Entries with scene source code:
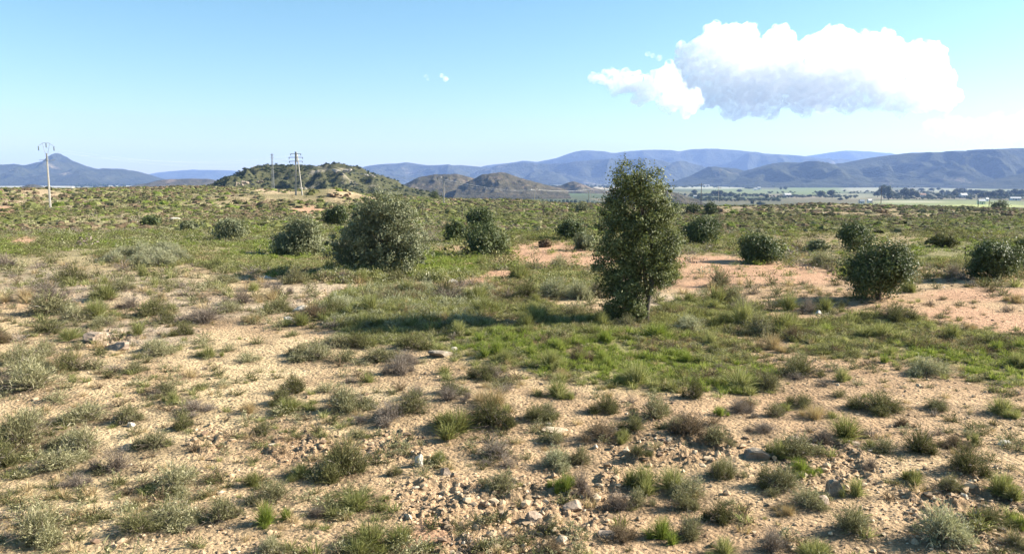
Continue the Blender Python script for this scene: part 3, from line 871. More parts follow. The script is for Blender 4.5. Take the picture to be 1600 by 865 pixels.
# ------------------------------------------------------------------ dense grass of the green strips (nobody could count it)
by = {}
N = 210000
gx = rng.uniform(-17, 17, N); gy = 4 + 22 * np.sqrt(rng.uniform(0, 1, N))
ok = np.abs(gx) < gy * .70
gx, gy = gx[ok], gy[ok]
mk = masks(gx, gy); gz = H(gx, gy)
r = rng.uniform(0, 1, len(gx)); pn = fbm(gx / .7, gy / .7, 2, 461); dn = fbm(gx / 1.4, gy / .9, 3, 471)
for i in range(len(gx)):
    g = mk['green'][i]
    if r[i] < g * (.62 + .5 * pn[i]):
        hm = 500 < mk['px'][i] < 770 and 430 < mk['py'][i] < 512
        k = ('pale' if rng.uniform() < .3 else 'green') if hm and rng.uniform() < .7 else 'lush' if rng.uniform() < mk['lush'][i] * .85 else ('green' if rng.uniform() < .72 else random.choice(('grey', 'straw', 'grey', 'olive')))
        if dn[i] < -.27 and rng.uniform() < .7: k = random.choice(('straw', 'olive', 'grey', 'brown'))
        w = rng.uniform(.08, .20); h = rng.uniform(.05, .15) * (.8 + .9 * max(0, pn[i])) * (1.15 if k != 'grey' else .9)
        if hm: h *= 1.6
        by.setdefault(k, []).append((LOD[k][1 if gy[i] < 19 else 2][random.randrange(4)], gx[i], gy[i], gz[i], w, h, random.uniform(0, 6.3)))
soup('grass', by, 'green grass growing in strips around the oak', 'grass')

# ------------------------------------------------------------------ scrub of the middle distance
by = {}
def scrub(n, d0, d1, w0, w1, lod):
    gy = np.sqrt(rng.uniform(d0 * d0, d1 * d1, n)); gx = rng.uniform(-.95, .95, n) * gy
    mk = masks(gx, gy); gz = H(gx, gy)
    bare = np.maximum(mk['red'], .55 * mk['tan'])
    sn = vn(gx / (2 + gy / 12), gy / (2 + gy / 12), 501); sn2 = fbm(gx / (4 + gy / 9), gy / (2 + gy / 9), 3, 511); bn = fbm(gx / (5 + gy / 5), gy / (4 + gy / 5), 3, 521)
    for i in range(n):
        if rng.uniform() > (1 - .86 * bare[i]) * np.clip(.72 + 1.15 * sn2[i], .12, 1): continue
        t = sn[i] * .62 + rng.uniform() * .38
        brown = sstep(60, 150, gy[i]) * .42 + .55 * bn[i] + .06
        if rng.uniform() < mk['lush'][i] * .6: k = 'lush'
        elif rng.uniform() < brown: k = random.choice(('brown', 'olive', 'straw', 'dead'))
        else: k = ('olive', 'olive', 'green', 'green', 'grey', 'lush', 'green', 'grey', 'pale', 'dead')[int(np.clip((t - .12) / .76, 0, .999) * 10)]
        if lod >= 3: k = {'pale': 'grey', 'straw': 'olive', 'dead': 'brown'}.get(k, k)
        w = rng.uniform(w0, w1) * (1 + .4 * (rng.uniform() < .12)); h = w * (rng.uniform(.50, .85) if lod == 2 else rng.uniform(.34, .68))
        by.setdefault(k, []).append((LOD[k][lod][random.randrange(6)], gx[i], gy[i], gz[i], w, h, random.uniform(0, 6.3)))


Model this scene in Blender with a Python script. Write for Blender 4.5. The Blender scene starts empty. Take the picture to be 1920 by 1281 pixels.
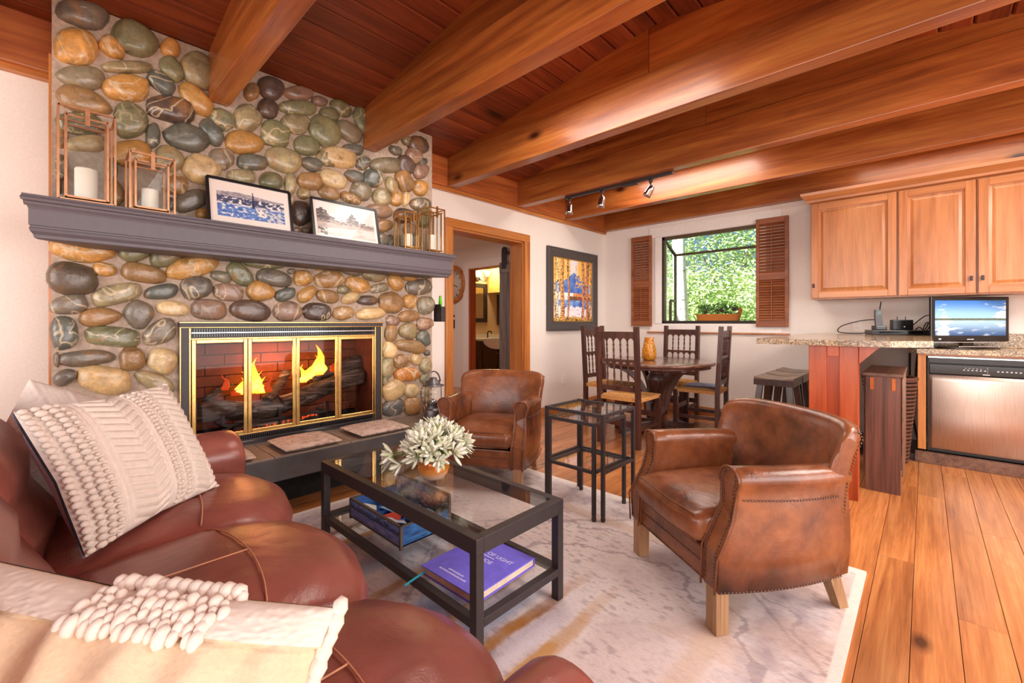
import bpy, bmesh, math, random
from mathutils import Vector, Matrix, noise, Euler
random.seed(7)
PI = math.pi
S = bpy.context.scene
COL = S.collection
R = math.radians

def lin(h):
    h = h.lstrip('#')
    out = []
    for i in (0, 2, 4):
        c = int(h[i:i+2], 16)/255
        out.append(c/12.92 if c <= .04045 else ((c+.055)/1.055)**2.4)
    return tuple(out)+(1,)

# ---------------------------------------------------------------- camera, sky, sun, lights, exposure
cam = bpy.data.objects.new('camera', bpy.data.cameras.new('camera'))
COL.objects.link(cam)
cam.location = (0, 0, 1.12)
cam.rotation_euler = (PI/2, 0, R(43.46))
cam.data.sensor_width = 36
cam.data.lens = 15.334
cam.data.shift_y = -35/1920
cam.data.clip_start = .02
S.camera = cam
vs = S.view_settings
vs.view_transform = 'Standard'; vs.look = 'None'; vs.exposure = 0.2; vs.gamma = 1; vs.use_curve_mapping = False
S.cycles.use_denoising = True
S.cycles.max_bounces = 10
S.cycles.diffuse_bounces = 5
S.cycles.glossy_bounces = 4
S.cycles.transmission_bounces = 8
S.cycles.transparent_max_bounces = 12
S.cycles.sample_clamp_indirect = 6
S.cycles.caustics_reflective = False
S.cycles.caustics_refractive = False

W = bpy.data.worlds.new('sky'); S.world = W; W.use_nodes = True
wn = W.node_tree; wn.nodes.clear()
wo = wn.nodes.new('ShaderNodeOutputWorld'); wb = wn.nodes.new('ShaderNodeBackground')
sky = wn.nodes.new('ShaderNodeTexSky'); sky.sky_type = 'HOSEK_WILKIE'; sky.turbidity = 3
sky.sun_direction = Vector((-.25, -.35, .9)).normalized()
wb.inputs['Strength'].default_value = 2.4
wn.links.new(sky.outputs[0], wb.inputs[0]); wn.links.new(wb.outputs[0], wo.inputs[0])

def light(name, kind, loc, rot, energy, color, size=None, size_y=None, **kw):
    l = bpy.data.lights.new(name, kind); l.energy = energy; l.color = color
    if kind == 'AREA':
        l.shape = 'RECTANGLE'; l.size = size; l.size_y = size_y or size
    if kind in ('POINT', 'SPOT') and size: l.shadow_soft_size = size
    for k, v in kw.items(): setattr(l, k, v)
    o = bpy.data.objects.new(name, l); o.location = loc; o.rotation_euler = rot
    COL.objects.link(o); return o

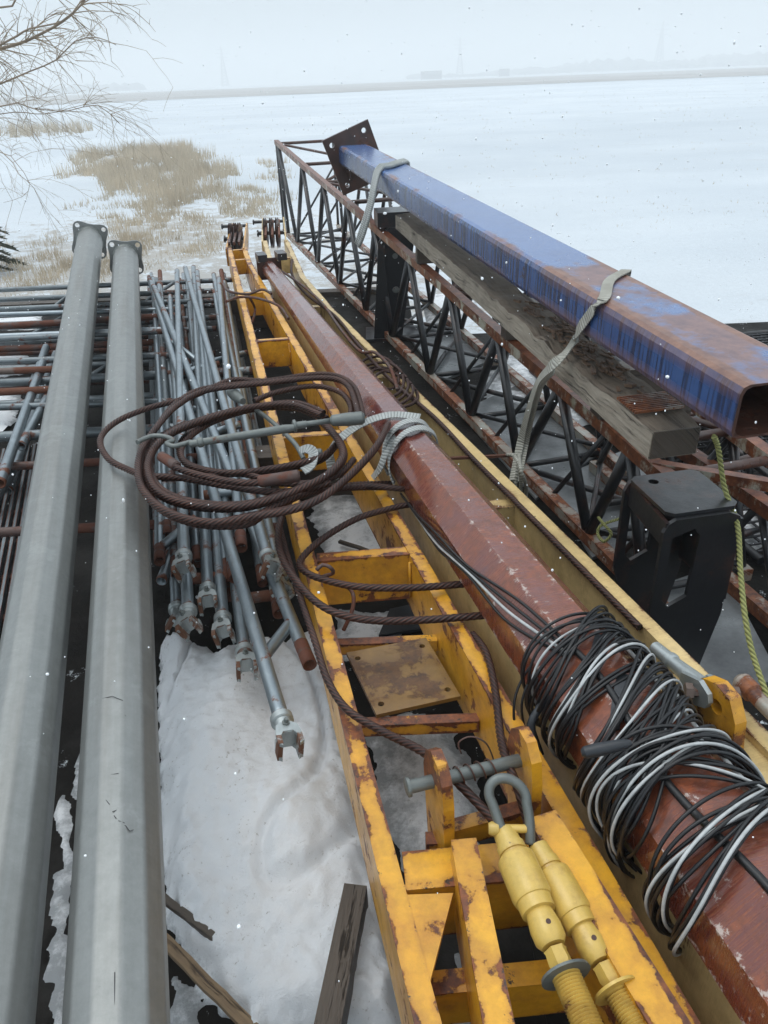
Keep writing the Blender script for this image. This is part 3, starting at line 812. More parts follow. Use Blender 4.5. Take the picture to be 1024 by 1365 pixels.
# ------------------------------------------------------------------ yellow boom frame between the braces and the rust beam
def xA(y): return .150 - .203 * y
def xB(y): return .62 - .248 * y if y < 6.5 else -.992 - .203 * (y - 6.5)
def xC(y): return .69 - .25 * y if y < 5.6 else -.71 - .167 * (y - 5.6)
def xD(y): return 1.2 - .294 * y if y < 5.7 else -.476 - .17 * (y - 5.7)
RW, RH, ZT = .042, .21, .45
def rail_path(fx, side, y0, y1, extra=()):
    ys_ = [y0] + [y for y in (1.2, 2., 3., 4., 5., 6., 6.6, 7.2) if y0 < y < y1] + [y1]
    return [V(fx(y) + side * RW / 2, y, ZT - RH / 2) for y in ys_]
boom1 = thing('boom_frame', 'bright yellow steel ladder frame with plate and rungs, left of the rust red beam', 'crane boom', (-.3, 3, .24))
MB().rail(rail_path(xA, 1, .18, 7.3), RW, RH).build('left_rail', 'yellow', boom1)
MB().rail(rail_path(xB, -1, .18, 7.3), RW, RH).build('right_rail', 'yellow', boom1)
def cross(boom, fl, fr, y, zt, h, mat, w=.012, top=.035, name='cross_member'):
    a = V(fl(y) + RW + .001, y, zt - h / 2); b_ = V(fr(y - .0) - RW - .001, y + .02, zt - h / 2)
    mb = MB(); mb.beam(a, b_, w, h); 
    mb.beam(a + V(0, top / 2 + w / 2, h / 2 - .006), b_ + V(0, top / 2 + w / 2, h / 2 - .006), top, .012)
    return mb.build(name, mat, boom)
for y, h in ((6.75, .12), (5.55, .16), (4.38, .16), (2.98, .16), (2.02, .17)):
    cross(boom1, xA, xB, y, ZT - .004, h, 'yellow')
cross(boom1, xA, xB, .90, ZT - .01, .15, 'yellow', top=.07)
cross(boom1, xA, xB, .76, ZT - .10, .10, 'yellow', top=.03)
# triangular gusset in the near corner
MB().plate([(0, 0), (.085, 0), (0, -.16)], .012, (xA(.88) + RW, .88, ZT - .008), (1, 0, 0), (-.2, 1, 0)).build('gusset', 'yellow', boom1)
# weld beads where members meet
wb = MB()
for y in (.90, 2.02, 2.98, 4.38):
    for fx, sg in ((xA, 1), (xB, -1)):
        c = V(fx(y) + sg * (RW + .003), y - .009, 0)
        wb.tube([c + V(0, 0, ZT - .02), c + V(0, 0, ZT - .15)], .005, 6)
wb.build('weld_bead', 'yellow', boom1)
# bolted plate set low between the rails
pc = [sight(462, 872, .33), sight(568, 852, .33), sight(614, 930, .33), sight(502, 955, .33)]
O = sum(pc, V(0, 0, 0)) / 4; X = (pc[1] - pc[0]).normalized(); Y = V(0, 0, 1).cross(X)
out = [((q - O).dot(X), (q - O).dot(Y)) for q in pc[::-1]]
c4 = [(a * .80, b_ * .74) for a, b_ in out]
MB().plate(out, .012, O, X, Y, [(c[0], c[1], .0085) for c in c4]).build('mounting_plate', 'plate', boom1)
for q in (.18, -.18):
    y = O.y + q * .9; MB().beam((xA(y) + RW, y, .305), (xB(y) - RW, y, .305), .03, .038).build('plate_support', 'yellow', boom1)
# far head: cheeks, sheaves, pin
def head(boom, x0, x1, y0, y1, mat, mat2):
    for x in (x0, x1):
        dx = (xA(y1) - xA(y0))
        outl = [(0, -.09), (.9, -.10), (1.35, -.04), (1.42, .02), (1.35, .075), (.9, .08), (0, .06)]
        t = V(dx * .55, y1 - y0, 0).normalized()
        MB().plate(outl, .014, (x, y0, ZT - .05), t, (0, 0, 1), [(1.32, .02, .016), (.75, 0, .03)]).build('cheek_plate', mat, boom)
    xm = (x0 + x1) / 2; w = x1 - x0; dxx = (xA(y1) - xA(y0)) * .55
    for i in range(3):
        f = (i + .8) / 3.6
        o = V(x0 + w * f + dxx * .78, y0 + .78 * (y1 - y0) / 1.3, ZT - .04)
        MB().lathe(o - V(.011, 0, 0), (1, 0, 0), [(0, .13), (.004, .15), (.010, .118), (.016, .118), (.022, .15), (.026, .13)], 22).build('sheave', 'dark_rust', boom)
    for k, (f, r, ex) in enumerate([(1.32, .016, .06), (.75, .02, .03)]):
        c = V(xm + dxx * f, y0 + f * (y1 - y0) / 1.35, ZT - .03 + (.03 if k == 0 else 0))
        mb = MB(); mb.lathe(c - V(w / 2 + ex, 0, 0), (1, 0, 0), [(0, r * 1.7), (.012, r * 1.7), (.013, r), (w + 2 * ex - .013, r), (w + 2 * ex - .012, r * 1.7), (w + 2 * ex, r * 1.7)], 12)
        mb.build('head_pin', 'black', boom)
    for q in range(3):       # guard rods over the sheaves
        c = V(x0 + w * (q + .7) / 3.4 + dxx * .3, y0 + .25, ZT + .01)
        MB().beam(c, c + V(dxx * .62, .85, .015), .02, .03).build('rope_guard', mat2, boom)
head(boom1, xA(7.3) + .01, xB(7.3) - .012, 7.2, 8.55, 'yellow', 'dark_rust')
cross(boom1, xA, xB, 7.15, ZT + .004, .1, 'yellow')

# near end: inner arms, lug plates, pin
armL = [sight(618, 1118, .50), sight(672, 1400, .50)]
armR = [sight(722, 1085, .50), sight(915, 1400, .50)]
def arm(p0, p1, w, h, mat='yellow', name='inner_arm'):
    MB().beam(p0 - V(0, 0, h / 2), p1 - V(0, 0, h / 2), w, h).build(name, mat, boom1)
arm(armL[0], armL[1], .048, .17); arm(armR[0], armR[1], .06, .17)
lug = [(-.03, -.20), (.04, -.20), (.06, -.08), (.055, .03), (.045, .085), (.02, .115), (-.015, .118), (-.045, .09), (-.058, .04)]
pl0 = sight(585, 1043, .545); pl1 = sight(700, 1013, .545)
ax = (pl1 - pl0).normalized(); ay = V(0, 0, 1).cross(ax).normalized()
def lugplate(c, off, name='lug_plate'):
    MB().plate([(a * 1.05, b_ * 1.0) for a, b_ in lug], .022, c, -ay, V(0, 0, 1), [(0, -.15, .012)]).build(name, 'yellow', boom1)
lugplate(pl0 + V(0, 0, -.045), 0); lugplate(pl1 + V(0, 0, -.045), 0)
e0 = sight(541, 1050, .545); e1 = sight(700, 1012, .545)
t = (e1 - e0).normalized()
L_ = (e1 - e0).length + .03
MB().lathe(e0, t, [(0, .015), (.002, .0195), (.008, .0195), (.009, .0135), (L_ - .004, .0135), (L_, .011)], 20).build('lug_pin', 'grey_iron', boom1)
for c in (pl0, pl1):
    tt = V(0, 0, -1); MB().beam(c + ay * -.01 + V(0, 0, -.15), c - ay * .01 + V(0, 0, -.30), .06, .03).build('lug_post', 'yellow', boom1)
MB().beam(sight(600, 1112, .43), sight(708, 1082, .43), .03, .05).build('cross_member', 'yellow', boom1)
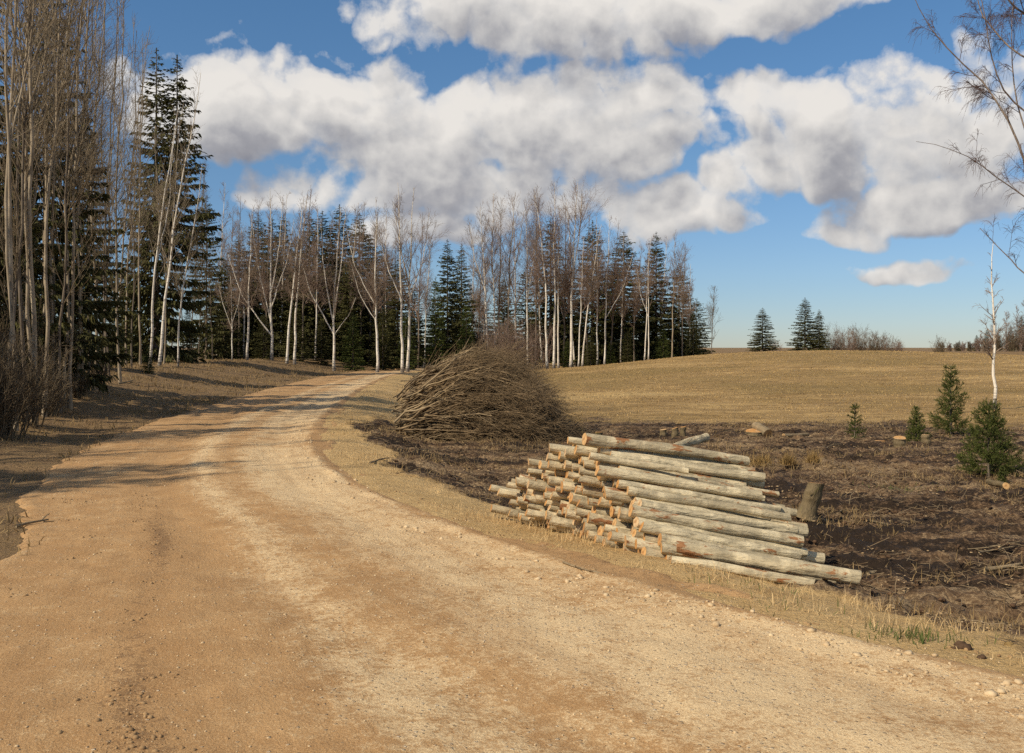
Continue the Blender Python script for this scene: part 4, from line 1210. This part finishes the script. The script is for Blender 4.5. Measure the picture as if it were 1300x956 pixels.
    keep = ((np.abs(-D / fan - 2.95) < np.abs(rg.normal(0, 0.13, len(X)))) & (fbm(X * 1.3, Y * 1.3, 3, 67) > -0.15)) | ((D > -0.05) & (D < 0.5) & (fbm(X * 2, Y * 2, 3, 65) > 0.12)) | ((-D / fan > 3.4) & (-D < W) & (fbm(X * 1.5, Y * 1.5, 3, 66) > 0.28))
    keep &= rg.uniform(size=len(X)) < 0.35
    X, Y, z = X[keep], Y[keep], z[keep]; n = len(X)
    V, Fs = pebbles(np.stack([X, Y, z], 1), 0.005 + 0.017 * rg.uniform(size=n) ** 3, rg, (0.5, 0.9))
    tag(mesh_obj('loose_dirt', V, Fs, M['dirt'], smooth=False), 'dark loose crumbs of earth along the ruts of the road', 'dirt', kind='stuff')

# ------------------------------------------------------------------ young spruces in the clearing
def young_spruce(px, row, toprow, wpx, label, seed, dens=1.0, mat='spruce_young', thin=False):
    rg = np.random.default_rng(seed)
    b = on(px, row); s = b[1] / F
    H = (row - toprow) * s; Wd = wpx * s / 2
    root = empty('young_spruce', tuple(b)); tag(root, label, 'young spruce', 'young spruces in the clearing')
    tv, tq = tubes(*[a[None] for a in limb([(0, 0, -0.05), (0, 0, H * 0.5), (0, 0, H)], 0.02 * H + 0.004, 0.004, 8)], 6)
    mesh_obj('trunk', tv, [tq], M['alder'], root)
    P, R = [], []
    z = 0.05 * H
    while z < H * 0.97:
        rel = z / H
        nb = int(rg.integers(5, 9)) if not thin else int(rg.integers(4, 6))
        ph = rg.uniform(0, 6.28)
        for k in range(nb):
            a = ph + k * 6.283 / nb + rg.normal(0, 0.25)
            L = (Wd * 1.12 * (1 - rel) ** 0.95 + 0.035 * H) * rg.uniform(0.6, 1.12)
            t = np.linspace(0, 1, 6)
            el = -0.1 + 0.75 * rel + rg.normal(0, 0.12)
            P.append(np.stack([np.cos(a) * L * t, np.sin(a) * L * t, z + L * (el * t + 0.25 * t * t)], 1)); R.append(np.linspace(0.006, 0.002, 6))
        z += H * (0.062 if not thin else 0.1) * rg.uniform(0.7, 1.3)
    P = np.stack(P); R = np.stack(R)
    lenP = np.linalg.norm(P[:, -1] - P[:, 0], axis=1)
    P2, R2 = sprout(P, R, int(len(P) * 7 * dens), (0.2, 0.97), lambda t, i, r: lenP[i] * (1.05 - t) * r.uniform(0.35, 0.8, len(t)) + 0.03 * H, (30, 60), (-0.1, 0.25), 6, 0.7, 0.0015, rg, 0.02)
    P2 = np.concatenate([P, P2]); R2 = np.concatenate([R, R2])
    # needles: short blades all round each twig
    nn = int(26000 * dens)
    seg = np.linalg.norm(np.diff(P2, axis=1), axis=2).sum(1)
    i = rg.choice(len(P2), nn, p=seg / seg.sum()); f = rg.uniform(0.05, 1, nn) * 5; k = np.minimum(f.astype(int), 4); w = (f - k)[:, None]
    p = P2[i, k] * (1 - w) + P2[i, k + 1] * w
    d = P2[i, k + 1] - P2[i, k]; d /= np.linalg.norm(d, axis=1)[:, None]
    q = rg.normal(size=(nn, 3)); q[:, 2] += 0.25; q -= (q * d).sum(1)[:, None] * d; q /= np.linalg.norm(q, axis=1)[:, None]
    nd = d * 0.75 + q * 0.75; nd /= np.linalg.norm(nd, axis=1)[:, None]
    sd = np.cross(nd, q); sd /= np.linalg.norm(sd, axis=1)[:, None] + 1e-9
    ln = rg.uniform(0.022, 0.042, nn) * (0.8 + 0.35 * H); wd = (0.0045 + 0.0015 * H)
    V = np.stack([p - sd * wd / 2, p + sd * wd / 2, p + nd * ln[:, None]], 1).reshape(-1, 3)
    V, Fs = join([(V, [np.arange(nn * 3).reshape(-1, 3)]), tubes(P2, R2, 3)])
    mesh_obj('crown', V, Fs, M[mat], root, smooth=False)
    return root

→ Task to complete
Copy every line of the records above that contains "from".

→ Full response
Continue the Blender Python script for this scene: part 3, from line 871. More parts follow. The script is for Blender 4.5. Take the picture to be 1600 by 865 pixels.
from mathutils import Vector, Matrix, noise, Euler
Continue the Blender Python script for this scene: part 4, from line 1210. This part finishes the script. The script is for Blender 4.5. Measure the picture as if it were 1300x956 pixels.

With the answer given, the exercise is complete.